Toute à sa campagne de séduction des pays émergents, Christine Lagarde s'est faite très discrète sur ses solutions à la crise de la zone euro, qui sera pourtant son dossier le plus brûlant si elle est nommée à la tête du Fonds monétaire international (FMI).
"C'est assez naturel qu'elle fasse campagne en direction des émergents, puisque c'est son point de faiblesse", explique le directeur de l'institut de réflexion européen Bruegel, Jean Pisani-Ferry. Rapidement adoubée par les Européens, "elle n'a pas besoin de faire campagne en Europe".
La ministre française des Finances a enchaîné les visites à Brasilia, New Delhi et Pékin pour rallier à sa cause des puissances émergentes agacées de voir l'Europe vouloir, une fois de plus, s'accrocher à ce poste.
Les Européens ont des arguments à faire valoir: la Grèce, l'Irlande et le Portugal représentent 68,1% des engagements du FMI envers ses Etats membres. Bruxelles juge donc "légitime", "étant donné la conjoncture actuelle", qu'un des siens continue de diriger l'institution de Washington.
Un raisonnement contesté par le rival de Christine Lagarde, le Mexicain Agustin Carstens, qui dénonce un "conflit d'intérêts" et relève que les Européens n'ont pas démontré leur capacité à régler leurs problèmes.
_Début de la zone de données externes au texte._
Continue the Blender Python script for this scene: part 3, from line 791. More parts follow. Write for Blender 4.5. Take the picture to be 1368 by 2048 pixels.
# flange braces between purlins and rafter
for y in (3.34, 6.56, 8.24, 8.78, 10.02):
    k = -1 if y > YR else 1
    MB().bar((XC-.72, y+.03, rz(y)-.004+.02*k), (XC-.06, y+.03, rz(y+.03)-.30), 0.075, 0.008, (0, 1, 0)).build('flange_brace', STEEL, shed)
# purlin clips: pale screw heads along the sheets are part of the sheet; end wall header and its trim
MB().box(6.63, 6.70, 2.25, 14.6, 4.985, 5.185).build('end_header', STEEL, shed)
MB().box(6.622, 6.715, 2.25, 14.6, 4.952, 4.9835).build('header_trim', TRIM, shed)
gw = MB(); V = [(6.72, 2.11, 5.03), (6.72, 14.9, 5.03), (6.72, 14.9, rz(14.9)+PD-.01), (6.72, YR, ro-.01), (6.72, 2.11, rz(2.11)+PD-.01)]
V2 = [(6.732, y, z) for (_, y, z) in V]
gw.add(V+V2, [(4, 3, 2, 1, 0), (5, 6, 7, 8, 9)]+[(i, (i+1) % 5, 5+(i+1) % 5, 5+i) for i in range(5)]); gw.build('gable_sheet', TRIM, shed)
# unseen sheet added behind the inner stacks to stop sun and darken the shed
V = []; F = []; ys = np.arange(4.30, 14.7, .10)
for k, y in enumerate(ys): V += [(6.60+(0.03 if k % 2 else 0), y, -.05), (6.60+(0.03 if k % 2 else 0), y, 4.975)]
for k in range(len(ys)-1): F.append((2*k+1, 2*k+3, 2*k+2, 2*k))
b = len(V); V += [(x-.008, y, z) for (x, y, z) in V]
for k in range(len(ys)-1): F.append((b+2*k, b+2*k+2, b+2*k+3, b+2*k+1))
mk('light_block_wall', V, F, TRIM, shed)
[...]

La candidate fait donc mine ne de pas jouer la carte de la nationalité.
Dans son discours de candidature, le 25 mai, la Française n'a pas mentionné une seule fois la crise de la dette dans la zone euro, et encore moins la Grèce. Il aura fallu attendre les questions de journalistes - anglo-saxons - pour qu'elle admette que sa "connaissance intime" des rouages européens pouvait "aider".
Et dans sa lettre de motivation au conseil d'administration du FMI, Christine Lagarde n'évoque l'intervention "remarquable" de l'institution financière en Europe que pour promettre de l'étendre aux "autres régions du monde" confrontées "à des difficultés".
Depuis, alors que la crise grecque fait à nouveau trembler la zone euro, la ministre se borne à des déclarations tautologiques sur le sujet. "Nous faisons tous des efforts pour la Grèce et je pense que c'est important pour la zone euro", s'est-elle ainsi contentée de dire jeudi.
Nul ne sait, donc, quelle sera sa position sur la dette grecque, sur son éventuel rééchelonnement voire sa restructuration, et sur un nouveau sauvetage financier, autant d'épineux dossiers qu'elle trouvera sur son bureau de "managing director" si elle est, comme c'est probable, nommée fin juin.
Jusqu'ici, la ministre française qu'elle est, tout comme le FMI, se sont dits opposés à toute forme de défaut de la Grèce. Mais les lignes sont en train de bouger.
"Il faut qu'elle ait une parole publique prudente dès lors que tout ce qu'elle dit peut être interprété, à tort, comme la future position du FMI", glisse-t-on dans l'entourage de la ministre.
Au-delà, elle devra préciser son positionnement vis-à-vis de l'Europe.
Pour Jean Pisani-Ferry, proche de Dominique Strauss-Kahn, le Fonds est devenu "un acteur du jeu politique et économique européen", "comme une sorte de coordinateur externe d'une zone euro en mal de coordination".
Le patron démissionnaire du FMI a en effet parfois joué les médiateurs, notamment auprès des responsables allemands. "Le chef du FMI peut avoir une influence sur les Européens", reconnaît une source européenne.
"Une des premières choses que devra faire Christine Lagarde ce sera de redéfinir la position du Fonds vis-à-vis de l'Europe, pour marquer des limites à ce que le Fonds peut et ne peut pas faire", souligne Jean Pisani-Ferry. L'économiste prédit aussi que la Française devra "inévitablement" marquer son "indépendance par rapport aux prises de position européennes".